So Many Forgotten Sunsets, la prima personale d Seboo Migone

Trasfigurazione è la parola d'ordine per leggere i dipinti dell'artista romano in mostra alla galleria Alessandra Bonomo

Galleria Alessandra Bonomo, photo Eleonora Cerri Pecorella

So Many Forgotten Sunsets è la prima personale dell’artista Seboo Migone e si svolge alla Galleria Alessandra Bonomo di Roma. Il titolo della mostra è immaginifico – “Così tanti tramonti dimenticati” – e si origina da un quadro di grandi dimensioni che l’artista ha dipinto nel suo studio nella Val D’Orcia la scorsa estate, dove sono state realizzate quasi tutte le opere esposte. Nel quadro, in maniera libera e del tutto originale, si assiste ad una trasformazione del paesaggio in un’immagine astratta. Il quadro ha una componente malinconica, come si evince anche dal titolo, ma la sua caratteristica è di generare energia. E una serie di disegni testimonia il luogo della Val D’Orcia dove ha il suo studio estivo, disegni di una maestria delicata, con un tocco leggero e suggestivo. E un dipinto in particolare, dal nome In the Sticks, un modo dialettale per dire smarrito, sembra portarci in un bosco nascosto dove aleggia una presenza onirica, a tratti inquietante, a tratti familiare. Ma non esiste solo la Val D’Orcia nei suoi soggetti: vi sono i ritratti e le opere tratte da foto e cartoline. In particolare una cartolina con quattro preti ortodossi su di un battello diventa l’opera Cargo: un’epifania dove i protagonisti galleggiano su di uno sfondo bianco leggermente tratteggiato dai colori del pesco che crea un senso di sospensione e che sembra richiamare un profondo nulla.
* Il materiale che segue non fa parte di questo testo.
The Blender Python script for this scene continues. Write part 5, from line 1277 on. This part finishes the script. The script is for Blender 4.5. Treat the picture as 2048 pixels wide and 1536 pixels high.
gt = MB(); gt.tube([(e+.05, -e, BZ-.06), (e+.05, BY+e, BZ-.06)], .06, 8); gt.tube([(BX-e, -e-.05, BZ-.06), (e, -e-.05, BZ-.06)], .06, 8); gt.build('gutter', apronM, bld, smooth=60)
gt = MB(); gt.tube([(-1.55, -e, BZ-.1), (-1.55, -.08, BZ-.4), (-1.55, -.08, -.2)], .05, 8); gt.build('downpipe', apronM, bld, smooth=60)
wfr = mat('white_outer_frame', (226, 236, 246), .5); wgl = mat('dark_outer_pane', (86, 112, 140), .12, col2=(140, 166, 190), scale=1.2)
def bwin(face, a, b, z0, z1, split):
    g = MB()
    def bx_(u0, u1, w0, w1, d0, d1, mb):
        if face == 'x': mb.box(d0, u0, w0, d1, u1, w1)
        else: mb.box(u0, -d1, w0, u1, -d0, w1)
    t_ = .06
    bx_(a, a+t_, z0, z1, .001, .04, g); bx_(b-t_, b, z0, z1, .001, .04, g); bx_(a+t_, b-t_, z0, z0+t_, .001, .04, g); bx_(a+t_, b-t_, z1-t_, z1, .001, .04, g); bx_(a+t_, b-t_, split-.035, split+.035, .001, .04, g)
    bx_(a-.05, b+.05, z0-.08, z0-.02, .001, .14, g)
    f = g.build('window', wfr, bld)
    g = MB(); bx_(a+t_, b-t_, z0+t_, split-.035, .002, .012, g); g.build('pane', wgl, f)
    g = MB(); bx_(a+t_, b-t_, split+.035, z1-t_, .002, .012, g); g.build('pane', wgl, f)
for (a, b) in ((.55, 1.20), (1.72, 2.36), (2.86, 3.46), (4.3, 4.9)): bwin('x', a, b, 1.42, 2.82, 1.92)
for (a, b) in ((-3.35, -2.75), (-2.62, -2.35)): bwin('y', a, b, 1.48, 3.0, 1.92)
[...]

La storia di questo quadro è singolare: Migone si trovava in Grecia con il figlio, in un’isola delle Cicladi, e sotto la casa dove abitava c’era un emporio dove si vendeva di tutto, tranne le cartoline. Con la complicità del commesso è riuscito ad avere la scatola delle cartoline da cui ha scelto questa con i preti ortodossi. Spesso l’arte si origina da un caso fortuito che genera un cortocircuito ispiratore e il nostro artista carpisce da tutto ciò che lo circonda, plasmandolo, per farlo entrare nel suo mondo dove è molto importante la componente affettiva. E una fotografia di suo padre e la moglie su di una spiaggia, si trasforma in una danza allegra e leggera; il quadro ti invita ad entrare a farne parte, proiettandosi verso il mare, e a seguire le due figure che “danzano”. È fortemente evocativo, rappresentando, forse, un’epoca serena che non ci appartiene più. Due ritratti della figlia di Migone, Viola, sono caratterizzati da una ricerca di contestualizzare l’immagine in un racconto altro rispetto alla foto scattata: lei appare come una diva dei film francesi degli anni ’60, non a caso la foto da cui sono stati tratti è stata realizzata a Nizza. Viola è romanticamente immortalata in una trasfigurazione affettiva. La parte più cospicua della mostra sono gli autoritratti. Sono quasi tutti stati creati difronte ad uno specchio, spesso lo specchio era di quelli da donna che hanno due lenti sui due lati. Anche qui avviene una trasfigurazione: Migone non è più semplicemente l’artista, ma anche la sua figura filtrata da qualcosa di esterno, lo specchio. Nel corso dei secoli questo è sempre avvenuto, si pensi agli autoritratti di Parmigianino, per citarne tra i più celebri. Così egli si veste. Racconta che in un suo autoritratto si vede con un lato della faccia scandinavo ed uno greco. Racconta che, una volta, dipingendosi, lo specchio attaccato ad un chiodo, vibrava con il vento, così da dare movimento alla sua immagine mentre lui agiva. Un altro autoritratto ha i colori di Van Gogh. Un altro autoritratto tende all’astrazione. E così il pittore e disegnatore stesso, Migone, si trasforma continuamente e appare in molteplici modi che possono raccontare un inconscio prolifico che non si può circoscrivere solamente a ciò che ha già dipinto.